** begin RECORDED INFORMATION **

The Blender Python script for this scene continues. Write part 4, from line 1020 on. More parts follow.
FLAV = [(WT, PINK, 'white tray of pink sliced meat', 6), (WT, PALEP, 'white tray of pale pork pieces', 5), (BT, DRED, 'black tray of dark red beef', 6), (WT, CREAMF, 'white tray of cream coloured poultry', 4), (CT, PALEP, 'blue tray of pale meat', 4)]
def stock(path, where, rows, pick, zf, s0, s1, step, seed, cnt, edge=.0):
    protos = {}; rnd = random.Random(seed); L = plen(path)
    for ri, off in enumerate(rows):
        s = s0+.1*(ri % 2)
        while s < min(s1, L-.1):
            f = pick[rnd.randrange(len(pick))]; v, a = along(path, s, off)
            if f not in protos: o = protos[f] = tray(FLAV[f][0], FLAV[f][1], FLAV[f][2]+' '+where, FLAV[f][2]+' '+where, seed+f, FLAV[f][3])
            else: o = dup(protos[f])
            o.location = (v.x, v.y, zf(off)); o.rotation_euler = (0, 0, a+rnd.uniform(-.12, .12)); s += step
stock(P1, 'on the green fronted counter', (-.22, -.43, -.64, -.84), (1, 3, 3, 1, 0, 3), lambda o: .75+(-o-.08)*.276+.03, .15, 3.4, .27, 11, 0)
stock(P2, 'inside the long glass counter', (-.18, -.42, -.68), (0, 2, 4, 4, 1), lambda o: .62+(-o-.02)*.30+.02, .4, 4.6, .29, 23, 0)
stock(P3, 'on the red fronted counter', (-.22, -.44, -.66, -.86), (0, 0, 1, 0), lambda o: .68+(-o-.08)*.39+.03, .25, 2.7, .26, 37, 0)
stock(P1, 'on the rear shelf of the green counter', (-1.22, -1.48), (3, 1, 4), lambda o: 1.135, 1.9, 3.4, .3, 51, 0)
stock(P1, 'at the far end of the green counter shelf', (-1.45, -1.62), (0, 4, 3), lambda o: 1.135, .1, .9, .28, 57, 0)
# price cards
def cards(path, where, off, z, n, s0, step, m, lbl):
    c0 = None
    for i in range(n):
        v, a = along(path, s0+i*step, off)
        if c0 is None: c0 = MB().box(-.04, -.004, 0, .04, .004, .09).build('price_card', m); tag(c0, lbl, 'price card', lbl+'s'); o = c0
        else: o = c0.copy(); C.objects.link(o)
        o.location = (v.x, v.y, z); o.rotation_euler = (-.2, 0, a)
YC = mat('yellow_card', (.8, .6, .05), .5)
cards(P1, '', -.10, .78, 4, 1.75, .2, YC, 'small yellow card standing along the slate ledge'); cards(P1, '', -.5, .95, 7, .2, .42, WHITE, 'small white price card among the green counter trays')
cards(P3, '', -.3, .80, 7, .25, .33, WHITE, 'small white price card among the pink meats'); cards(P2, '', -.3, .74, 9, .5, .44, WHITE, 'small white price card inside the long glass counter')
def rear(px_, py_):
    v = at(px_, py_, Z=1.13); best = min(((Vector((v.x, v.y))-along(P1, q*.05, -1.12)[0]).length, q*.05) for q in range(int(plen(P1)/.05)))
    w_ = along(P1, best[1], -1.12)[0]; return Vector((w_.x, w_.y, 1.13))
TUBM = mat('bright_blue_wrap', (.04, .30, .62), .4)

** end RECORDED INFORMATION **

Reproduce the material verbatim, line by line.

The Blender Python script for this scene continues. Write part 4, from line 1020 on. More parts follow.
FLAV = [(WT, PINK, 'white tray of pink sliced meat', 6), (WT, PALEP, 'white tray of pale pork pieces', 5), (BT, DRED, 'black tray of dark red beef', 6), (WT, CREAMF, 'white tray of cream coloured poultry', 4), (CT, PALEP, 'blue tray of pale meat', 4)]
def stock(path, where, rows, pick, zf, s0, s1, step, seed, cnt, edge=.0):
    protos = {}; rnd = random.Random(seed); L = plen(path)
    for ri, off in enumerate(rows):
        s = s0+.1*(ri % 2)
        while s < min(s1, L-.1):
            f = pick[rnd.randrange(len(pick))]; v, a = along(path, s, off)
            if f not in protos: o = protos[f] = tray(FLAV[f][0], FLAV[f][1], FLAV[f][2]+' '+where, FLAV[f][2]+' '+where, seed+f, FLAV[f][3])
            else: o = dup(protos[f])
            o.location = (v.x, v.y, zf(off)); o.rotation_euler = (0, 0, a+rnd.uniform(-.12, .12)); s += step
stock(P1, 'on the green fronted counter', (-.22, -.43, -.64, -.84), (1, 3, 3, 1, 0, 3), lambda o: .75+(-o-.08)*.276+.03, .15, 3.4, .27, 11, 0)
stock(P2, 'inside the long glass counter', (-.18, -.42, -.68), (0, 2, 4, 4, 1), lambda o: .62+(-o-.02)*.30+.02, .4, 4.6, .29, 23, 0)
stock(P3, 'on the red fronted counter', (-.22, -.44, -.66, -.86), (0, 0, 1, 0), lambda o: .68+(-o-.08)*.39+.03, .25, 2.7, .26, 37, 0)
stock(P1, 'on the rear shelf of the green counter', (-1.22, -1.48), (3, 1, 4), lambda o: 1.135, 1.9, 3.4, .3, 51, 0)
stock(P1, 'at the far end of the green counter shelf', (-1.45, -1.62), (0, 4, 3), lambda o: 1.135, .1, .9, .28, 57, 0)
# price cards
def cards(path, where, off, z, n, s0, step, m, lbl):
    c0 = None
    for i in range(n):
        v, a = along(path, s0+i*step, off)
        if c0 is None: c0 = MB().box(-.04, -.004, 0, .04, .004, .09).build('price_card', m); tag(c0, lbl, 'price card', lbl+'s'); o = c0
        else: o = c0.copy(); C.objects.link(o)
        o.location = (v.x, v.y, z); o.rotation_euler = (-.2, 0, a)
YC = mat('yellow_card', (.8, .6, .05), .5)
cards(P1, '', -.10, .78, 4, 1.75, .2, YC, 'small yellow card standing along the slate ledge'); cards(P1, '', -.5, .95, 7, .2, .42, WHITE, 'small white price card among the green counter trays')
cards(P3, '', -.3, .80, 7, .25, .33, WHITE, 'small white price card among the pink meats'); cards(P2, '', -.3, .74, 9, .5, .44, WHITE, 'small white price card inside the long glass counter')
def rear(px_, py_):
    v = at(px_, py_, Z=1.13); best = min(((Vector((v.x, v.y))-along(P1, q*.05, -1.12)[0]).length, q*.05) for q in range(int(plen(P1)/.05)))
    w_ = along(P1, best[1], -1.12)[0]; return Vector((w_.x, w_.y, 1.13))
TUBM = mat('bright_blue_wrap', (.04, .30, .62), .4)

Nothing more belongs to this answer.